Sous son règne les Slaves furent toujours traités en parias. Au temps des Obrenovitch, qui avaient accepté la tutelle de Vienne, il n’est pas d’humiliations mesquines que la bureaucratie de la Ballplatz ne fit subir aux Serbes. A la fin, ce peuple énergique et vaillant se redressa. En 1906, un Cabinet radical, dirigé par M. Pachitch, osa pour la première fois résister ouvertement à l’arbitraire de Vienne : ni la fermeture de la frontière aux exportations serbes, ni la « mobilisation des vétérinaires[2] » ne réussirent à le faire capituler. A Vienne, la surprise et la colère furent grandes. Puis, ce fut la crise de l’annexion de la Bosnie-Herzégovine, en 1908 ; la Serbie, invoquant audacieusement un droit nouveau, le droit des peuples, se fondant sur sa parenté de race avec les Serbes de Bosnie, osa élever la voix et cette voix trouva de l’écho. Cette fois, François-Joseph ne comprit pas : les événemens sortaient du cercle de ses conceptions ; mais il éprouva contre les Serbes une violente irritation ; un passionné désir de mater l’audacieux petit peuple grandit en lui. En 1912, la politique autrichienne avait compté que les Turcs battraient aisément les Serbes ; ce fut le contraire qui arriva ; en 1913, nouvelle surprise : les Serbes battirent les Bulgares que l’Autriche avait lancés contre eux. Non seulement la route de Salonique se fermait devant l’impérialisme autrichien, mais les victoires serbes avaient, parmi les populations jougo-slaves de l’Empire, un immense retentissement.

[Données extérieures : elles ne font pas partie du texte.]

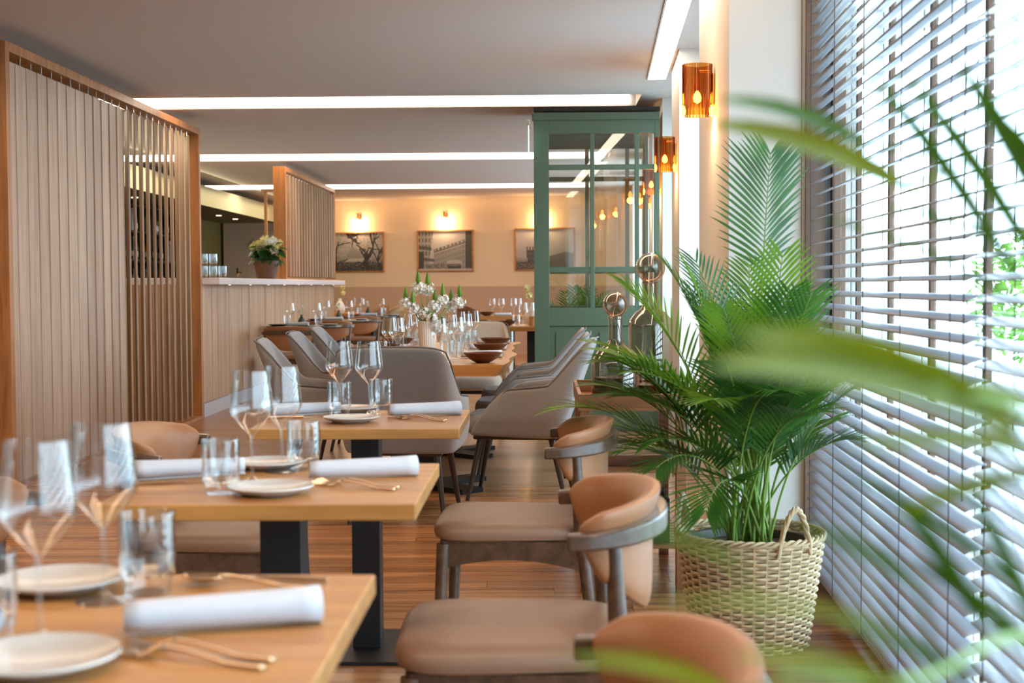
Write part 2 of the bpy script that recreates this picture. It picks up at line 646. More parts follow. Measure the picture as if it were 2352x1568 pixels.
# windows in the bays
for k, (a, b) in enumerate(bays[:5]):
    w = bpy.data.objects.new('window_%d' % (k + 1), None)
    COL.objects.link(w)
    w.location = (WX, 0, 0)
    w.rotation_euler = (0, 0, WR)
    tag(w, kind='structure')
    z0 = .06 if k == 0 else .55
    fr = MB().box(.42, .45, a, a + .05, z0, CEIL - .12).box(.40, .45, b - .06, b, z0, CEIL - .12)
    fr.box(.39, .47, a, b, z0, z0 + .07).box(.39, .47, a, b, CEIL - .19, CEIL - .12)
    fr.build('window_frame', M['winframe'], w)
    s = b - .43
    cuts = [a + .05]
    muls = []
    while s > a + .2:
        muls.append(s)
        s -= .57
    for s in muls:
        MB().box(.425, .441, s - .016, s + .016, z0 + .07, CEIL - .19).build('mullion', M['winframe'], w)
    e = [b - .06] + muls + [a + .05]
    for i in range(len(e) - 1):
        MB().box(.43, .434, e[i + 1], e[i], z0 + .07, CEIL - .19).build('pane', M['pane'], w)
# wooden jamb beside the big window
o = MB().box(.30, .38, 5.58, 5.609, .06, CEIL - .12).build('trim_2', M['winframe'], loc=(WX, 0, 0), rot=(0, 0, WR))
tag(o, kind='structure')

# outdoors
o = tag(MB().box(1.6, 60, -25, 60, -.3, -.15).build('paving', M['paving']), kind='structure')

# ------------------------------------------------------------------ venetian blinds
slat_w = .050
def blind(s0, s1, label):
    r = empty('venetian_blind', RWp(.325, s0), WR, label, 'blind', 'wooden blinds in the big window')
    n = int((2.52 - .09) / .0475)
    L_ = s1 - s0
    # slightly cupped slat, room edge lower
    sl = MB()
    def fn(u, v):
        t = (u - .5) * slat_w
        return (t, v * L_, .0022 * (1 - (2 * u - 1) ** 2))
    sl.grid(fn, 4, 1)
    me = sl.mesh('slat', True)
    me.materials.append(M['slat'])
    for k in range(n):
        o = link('slat', me, r, (0, 0, .10 + k * .0475), (0, R(-16 + random.uniform(-1.2, 1.2)), 0), solid=.0028)
    MB().box(-.028, .028, 0, L_, .075, .092).build('bottom_rail', M['slat'], r)
    MB().box(-.032, .032, 0, L_, 2.53, 2.57).build('head_rail', M['winframe'], r)
    ys = [.12 + i * (L_ - .24) / 4 for i in range(5)]
    for y in ys:
        for dx in (-.030, .030):
            MB().tube([(dx, y, .08), (dx, y, 2.53)], .0014, 5).build('ladder_cord', M['cord'], r)
    MB().tube([(-.05, L_ - .02, .7), (-.05, L_ - .02, 2.53)], .0018, 5).build('pull_cord', M['cord'], r)
    return r
blind(3.16, 5.55, 'wide slatted blind in the window beside the potted palm')
blind(.55, 3.10, 'slatted blind at the far right edge, nearest the camera')

# ------------------------------------------------------------------ wall lamps
def ribbed_half(rad, h, ribs, rt):
    """ribbed glass cylinder standing just off the wall"""
    n = ribs * 6
    def fn(u, v):
        a = 2 * PI * u
        rr = rad + rt * math.cos(u * ribs * 2 * PI)
        return (-rad - .012 + rr * math.cos(a), rr * math.sin(a), (v - .5) * h)
    return MB().grid(fn, n, 1, True)


def wall_lamp(loc, rz, label, group, glass, bulbm, power, color):
    r = empty('wall_lamp', loc, rz, label, 'wall lamp', group)
    MB().box(-.012, 0, -.045, .045, -.07, .07).build('back_plate', M['brass'], r, bevel=.004)
    ribbed_half(.064, .23, 26, .0042).build('shade', glass, r, smooth=True)
    MB().lathe([(.011, .10), (.011, .03), (.014, .025), (.014, .0)], 12, (-.076, 0, 0)).build('lamp_holder', M['brass'], r, smooth=True)
    MB().lathe([(.004, .0), (.014, -.014), (.019, -.032), (.016, -.048), (.0, -.058)], 14, (-.076, 0, -.002), capb=False).build('bulb', bulbm, r, smooth=True)
    MB().tube([(-.01, 0, .085), (-.076, 0, .085)], .006, 8).build('bracket', M['brass'], r)
    d = bpy.data.lights.new('lamp_glow', 'POINT')
    d.energy = power
    d.color = color
    d.shadow_soft_size = .03
    lo = bpy.data.objects.new('lamp_glow', d)
    COL.objects.link(lo)
    lo.parent = r
    lo.location = (-.076, 0, -.085)
    return r
lab = ['largest amber ribbed glass wall lamp, on the pilaster nearest the window blinds',
       'second amber wall lamp from the camera, right of the green partition top',
       'third amber wall lamp from the camera, overlapping the green partition edge',
       'smallest and farthest amber wall lamp seen along the right wall']
for k, s in enumerate((6.32, 9.40, 11.8, 13.95)):
    p = RWp(0, s, 2.05)
    wall_lamp(p, WR, lab[k], 'amber lamps along the right wall', M['amber'], M['bulb'], 9, (1, .62, .28))
for x, lb in ((-3.22, 'bright glass wall lamp above the picture of bare trees'), (-1.66, 'bright glass wall lamp above the picture of the street'),
              (.02, 'bright glass wall lamp seen above the picture behind the green partition')):
    wall_lamp((x, wall_y(x) - .0, 2.36), WANG + PI / 2, lb, 'lamps on the picture wall', M['sconce_clear'], M['bulb2'], 22, WARM)

# ------------------------------------------------------------------ louvre screens
def screen(name, X, y0, y1, z0, z1, slats, label, post=.055, depth=.13, nearpost=None, wdt=.19):
    r = empty(name, (X, y0, 0), 0, label, 'screen', 'wooden louvre screens')
    L_ = y1 - y0
    np_ = nearpost or post
    MB().box(-depth, 0, 0, np_, z0, z1).build('post', M['frame'], r, bevel=.002)
    MB().box(-depth, 0, L_ - post, L_, z0, z1).build('post', M['frame'], r, bevel=.002)
    MB().box(-depth, 0, np_, L_ - post, z1 - .055, z1).build('top_beam', M['frame'], r, bevel=.002)
    MB().box(-depth, 0, np_, L_ - post, z0, z0 + .02).build('bottom_rail', M['frame'], r)
    th = .014
    zb, zt = z0 + .035, z1 - .095
    me = MB().box(-th / 2, th / 2, -wdt / 2, wdt / 2, 0, zt - zb).mesh('louver')
    me.materials.append(M['louver'])
    pin = MB().tube([(0, 0, 0), (0, 0, .05)], .005, 6).mesh('pin')
    pin.materials.append(M['steel'])
    for y, ang in slats:
        o = link('louver', me, r, (-depth / 2 + .02, y - y0, zb), (0, 0, R(ang)), bevel=.003)
        link('pin', pin, o, (0, 0, zt - zb))
    return r
S1 = []
y = 8.12
k = 0
while y < 12.38:
    if y < 10.30:
        S1.append((y, 2.2 + random.uniform(-1.2, 1.2)))
    else:
        S1.append((y, 21 + random.uniform(-2.5, 4.5)))
    y += .178
screen('louvre_screen', -3.06, 7.96, 12.50, 0.0, 2.595, S1, 'tall screen of pale vertical wooden louvres at left, standing on the floor', nearpost=.06)
S2 = [(16.66 + i * .205, 52 + random.uniform(-2, 2)) for i in range(18)]
screen('louvre_screen', -3.02, 16.44, 20.40, 1.262, 2.595, S2, 'shorter louvre screen standing on the far end of the bar counter', post=.06, depth=.145)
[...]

  1. Le comte Schouvaloff écrivait, en juillet 1882, ces lignes prophétiques : « Je ne me serais jamais imaginé que les difficultés que l’Autriche rencontre en Bosnie-Herzégovine soient aussi considérables. Le plus mauvais, dans cette cession de territoire, c’est que, dans ma profonde conviction, elle menace dans l’avenir la paix de l’Europe. C’est de là que partira un jour la fumée qui mettra le feu aux poudres. Ce sera le brandon qui décidera la question slave… »
  2. Voyez notre article du 1er février 1907 et, dans l’Europe et l’Empire ottoman, Perrin, le chapitre IX.